## Stated task
Write out the material exactly, leaving every picture behind.

## Given data
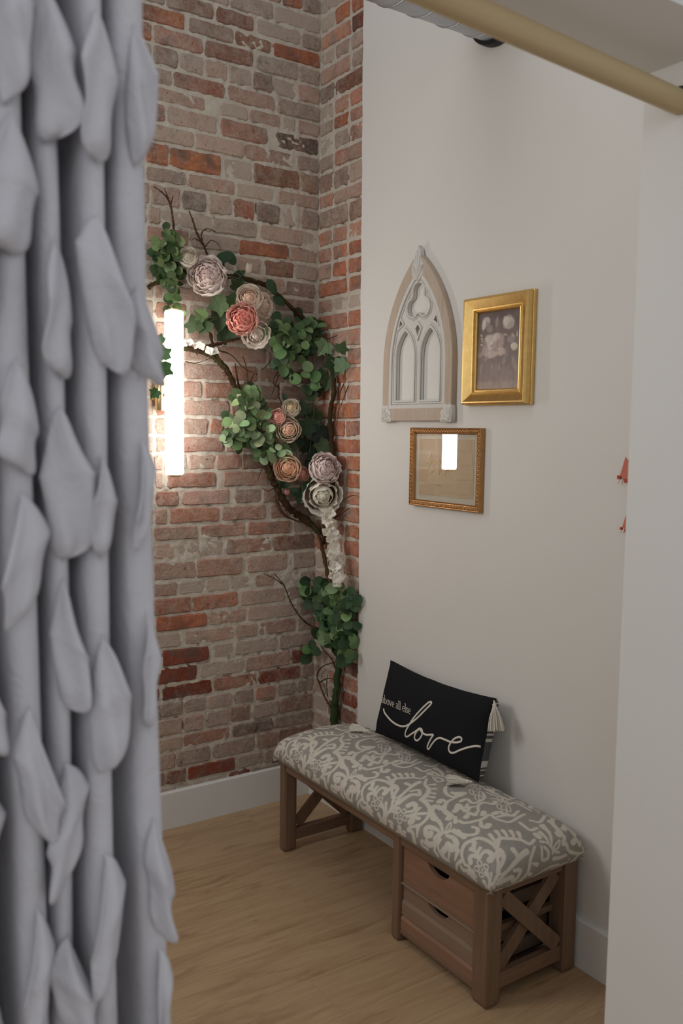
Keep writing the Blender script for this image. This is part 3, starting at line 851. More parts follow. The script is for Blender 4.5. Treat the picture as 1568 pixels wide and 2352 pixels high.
for side, mat, nm, NB in ((-1, 'stripes', 'back_cover', 161), (1, 'black', 'front_cover', 41)):
    G = np.array([[pil(-1 + 2 * i / (NA - 1), -1 + 2 * j / (NB - 1), side) for j in range(NB)] for i in range(NA)])
    G = G + (np.array(pn) * ((vnoise(G[..., 1] + 4, G[..., 2], .05, 31) - .5) * .006)[..., None])
    me = grid_mesh(nm, G, M[mat], True)
    if side == 1: me.flip_normals()
    if side == -1:
        b = np.tile(np.linspace(-1, 1, NB), NA)
        C = np.tile(np.array(srgb(214, 208, 198)), (len(b), 1))
        for c0, w in ((-.9, .05), (-.78, .05), (-.68, .03), (-.28, .22), (.06, .04), (.18, .03), (.27, .03), (.55, .2), (.83, .04), (.93, .03)):
            C[np.abs(b - c0) < w] = srgb(88, 90, 94)
        set_color(me, C)
    o = obj(nm, me, pillow)
    if side == 1:
        front = o; pb = BVHTree.FromPolygons([tuple(q) for q in G.reshape(-1, 3)], [(i * NB + j, i * NB + j + 1, (i + 1) * NB + j + 1, (i + 1) * NB + j) for i in range(NA - 1) for j in range(NB - 1)])
def on_pillow(px):
    loc, nor, idx, d = pb.ray_cast(Vector(CAM), Vector(pdir(px)).normalized())
    return None if loc is None else loc + pn * .0006
def z2(x, y): return (860 + x / 4.612, 1500 + y / 4.612)
LOVE = [(96, 590), (112, 640), (180, 720), (250, 765), (310, 776), (365, 756), (450, 690), (540, 600), (594, 545), (602, 520), (572, 524), (500, 590), (420, 680), (365, 765), (333, 825), (326, 870), (346, 886), (390, 858), (436, 828), (475, 800), (502, 812), (506, 850), (490, 892), (456, 926), (430, 916), (425, 880), (446, 832), (478, 808), (505, 842), (545, 866), (590, 866), (621, 868),
        (600, 902), (570, 962), (560, 1000), (574, 1016), (610, 962), (650, 916), (692, 900), (742, 916), (800, 940), (862, 948), (912, 936), (922, 905), (890, 890), (840, 912), (800, 962), (785, 1012), (800, 1050), (840, 1056), (900, 1030), (980, 1002), (1060, 986), (1128, 990)]
def ribbon(pts, w, h=.0012):
    q = MB()
    for i, p_ in enumerate(pts):
        d = (pts[min(i + 1, len(pts) - 1)] - pts[max(i - 1, 0)])
        d = d.normalized() if d.length > 1e-9 else Vector((0, -1, 0))
        s_ = d.cross(pn).normalized()
        q.v += [tuple(p_ - s_ * w / 2), tuple(p_ - s_ * w * .3 + pn * h), tuple(p_ + s_ * w * .3 + pn * h), tuple(p_ + s_ * w / 2)]
    for i in range(len(pts) - 1):
        for k in range(3): q.f.append((i * 4 + k, i * 4 + k + 1, i * 4 + 5 + k, i * 4 + 4 + k))
    return q
pts = [on_pillow(z2(*q)) for q in crom(LOVE, 5)]; pts = [q for q in pts if q is not None]
script_word = ribbon(pts, .0062, .0016).build('script_lettering', M['thread'], front, True)
# small serif line: above all else
GL = {'b': [([(0, 1.55), (.12, 1.5), (.12, 0)], 1), ([(.12, .7), (.3, .95), (.5, .85), (.58, .5), (.48, .12), (.3, .02), (.12, .15)], .8)],
      'o': [([(.3, .98), (.08, .75), (.05, .5), (.1, .2), (.3, .02), (.5, .2), (.56, .5), (.5, .78), (.3, .98)], .85)],
      'v': [([(-.04, .97), (.14, .97)], .5), ([(.05, .95), (.3, .02)], 1), ([(.3, .02), (.52, .95)], .6), ([(.42, .97), (.62, .97)], .5)],
      'e': [([(.08, .52), (.5, .55), (.46, .85), (.28, .98), (.1, .8), (.05, .5), (.12, .2), (.32, .02), (.52, .16)], .8)],
      'a': [([(.08, .78), (.26, .98), (.42, .85), (.43, .15), (.56, .02)], .9), ([(.43, .58), (.2, .5), (.06, .25), (.18, .03), (.43, .2)], .8)],
      'l': [([(0, 1.55), (.14, 1.5), (.14, .03)], 1), ([(0, .02), (.28, .02)], .5)],
      's': [([(.42, .8), (.26, .98), (.08, .82), (.12, .6), (.38, .42), (.44, .2), (.26, .02), (.04, .2)], .85)]}
AD = {'b': .68, 'o': .68, 'v': .62, 'e': .62, 'a': .62, 'l': .34, 's': .54, ' ': .36}
txt = MB(); cx_ = 0.0
def text_pt(x, y):
    # text space to picture pixels on the pillow: baseline follows the woven edge
    X = 100 + x * 42.0; Y = 532 + (X - 100) * .415 - y * 56
    return on_pillow(z2(X, Y))
cx_ = -.60
for ch in 'above all else':
    if ch in GL:
        for line, wt in GL[ch]:
            q = crom(line, 4) if len(line) > 2 else [np.array(line[0]), np.array(line[1])]
            w3 = [text_pt(cx_ + a, b) for a, b in q]
            w3 = [t_ for t_ in w3 if t_ is not None]
            if len(w3) > 1:
                r_ = ribbon(w3, .0021 * wt, .0006); txt.add(r_.v, r_.f)
    cx_ += AD[ch]
txt.build('serif_lettering', M['thread'], front)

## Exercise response
Keep writing the Blender script for this image. This is part 3, starting at line 851. More parts follow. The script is for Blender 4.5. Treat the picture as 1568 pixels wide and 2352 pixels high.
for side, mat, nm, NB in ((-1, 'stripes', 'back_cover', 161), (1, 'black', 'front_cover', 41)):
    G = np.array([[pil(-1 + 2 * i / (NA - 1), -1 + 2 * j / (NB - 1), side) for j in range(NB)] for i in range(NA)])
    G = G + (np.array(pn) * ((vnoise(G[..., 1] + 4, G[..., 2], .05, 31) - .5) * .006)[..., None])
    me = grid_mesh(nm, G, M[mat], True)
    if side == 1: me.flip_normals()
    if side == -1:
        b = np.tile(np.linspace(-1, 1, NB), NA)
        C = np.tile(np.array(srgb(214, 208, 198)), (len(b), 1))
        for c0, w in ((-.9, .05), (-.78, .05), (-.68, .03), (-.28, .22), (.06, .04), (.18, .03), (.27, .03), (.55, .2), (.83, .04), (.93, .03)):
            C[np.abs(b - c0) < w] = srgb(88, 90, 94)
        set_color(me, C)
    o = obj(nm, me, pillow)
    if side == 1:
        front = o; pb = BVHTree.FromPolygons([tuple(q) for q in G.reshape(-1, 3)], [(i * NB + j, i * NB + j + 1, (i + 1) * NB + j + 1, (i + 1) * NB + j) for i in range(NA - 1) for j in range(NB - 1)])
def on_pillow(px):
    loc, nor, idx, d = pb.ray_cast(Vector(CAM), Vector(pdir(px)).normalized())
    return None if loc is None else loc + pn * .0006
def z2(x, y): return (860 + x / 4.612, 1500 + y / 4.612)
LOVE = [(96, 590), (112, 640), (180, 720), (250, 765), (310, 776), (365, 756), (450, 690), (540, 600), (594, 545), (602, 520), (572, 524), (500, 590), (420, 680), (365, 765), (333, 825), (326, 870), (346, 886), (390, 858), (436, 828), (475, 800), (502, 812), (506, 850), (490, 892), (456, 926), (430, 916), (425, 880), (446, 832), (478, 808), (505, 842), (545, 866), (590, 866), (621, 868),
        (600, 902), (570, 962), (560, 1000), (574, 1016), (610, 962), (650, 916), (692, 900), (742, 916), (800, 940), (862, 948), (912, 936), (922, 905), (890, 890), (840, 912), (800, 962), (785, 1012), (800, 1050), (840, 1056), (900, 1030), (980, 1002), (1060, 986), (1128, 990)]
def ribbon(pts, w, h=.0012):
    q = MB()
    for i, p_ in enumerate(pts):
        d = (pts[min(i + 1, len(pts) - 1)] - pts[max(i - 1, 0)])
        d = d.normalized() if d.length > 1e-9 else Vector((0, -1, 0))
        s_ = d.cross(pn).normalized()
        q.v += [tuple(p_ - s_ * w / 2), tuple(p_ - s_ * w * .3 + pn * h), tuple(p_ + s_ * w * .3 + pn * h), tuple(p_ + s_ * w / 2)]
    for i in range(len(pts) - 1):
        for k in range(3): q.f.append((i * 4 + k, i * 4 + k + 1, i * 4 + 5 + k, i * 4 + 4 + k))
    return q
pts = [on_pillow(z2(*q)) for q in crom(LOVE, 5)]; pts = [q for q in pts if q is not None]
script_word = ribbon(pts, .0062, .0016).build('script_lettering', M['thread'], front, True)
# small serif line: above all else
GL = {'b': [([(0, 1.55), (.12, 1.5), (.12, 0)], 1), ([(.12, .7), (.3, .95), (.5, .85), (.58, .5), (.48, .12), (.3, .02), (.12, .15)], .8)],
      'o': [([(.3, .98), (.08, .75), (.05, .5), (.1, .2), (.3, .02), (.5, .2), (.56, .5), (.5, .78), (.3, .98)], .85)],
      'v': [([(-.04, .97), (.14, .97)], .5), ([(.05, .95), (.3, .02)], 1), ([(.3, .02), (.52, .95)], .6), ([(.42, .97), (.62, .97)], .5)],
      'e': [([(.08, .52), (.5, .55), (.46, .85), (.28, .98), (.1, .8), (.05, .5), (.12, .2), (.32, .02), (.52, .16)], .8)],
      'a': [([(.08, .78), (.26, .98), (.42, .85), (.43, .15), (.56, .02)], .9), ([(.43, .58), (.2, .5), (.06, .25), (.18, .03), (.43, .2)], .8)],
      'l': [([(0, 1.55), (.14, 1.5), (.14, .03)], 1), ([(0, .02), (.28, .02)], .5)],
      's': [([(.42, .8), (.26, .98), (.08, .82), (.12, .6), (.38, .42), (.44, .2), (.26, .02), (.04, .2)], .85)]}
AD = {'b': .68, 'o': .68, 'v': .62, 'e': .62, 'a': .62, 'l': .34, 's': .54, ' ': .36}
txt = MB(); cx_ = 0.0
def text_pt(x, y):
    # text space to picture pixels on the pillow: baseline follows the woven edge
    X = 100 + x * 42.0; Y = 532 + (X - 100) * .415 - y * 56
    return on_pillow(z2(X, Y))
cx_ = -.60
for ch in 'above all else':
    if ch in GL:
        for line, wt in GL[ch]:
            q = crom(line, 4) if len(line) > 2 else [np.array(line[0]), np.array(line[1])]
            w3 = [text_pt(cx_ + a, b) for a, b in q]
            w3 = [t_ for t_ in w3 if t_ is not None]
            if len(w3) > 1:
                r_ = ribbon(w3, .0021 * wt, .0006); txt.add(r_.v, r_.f)
    cx_ += AD[ch]
txt.build('serif_lettering', M['thread'], front)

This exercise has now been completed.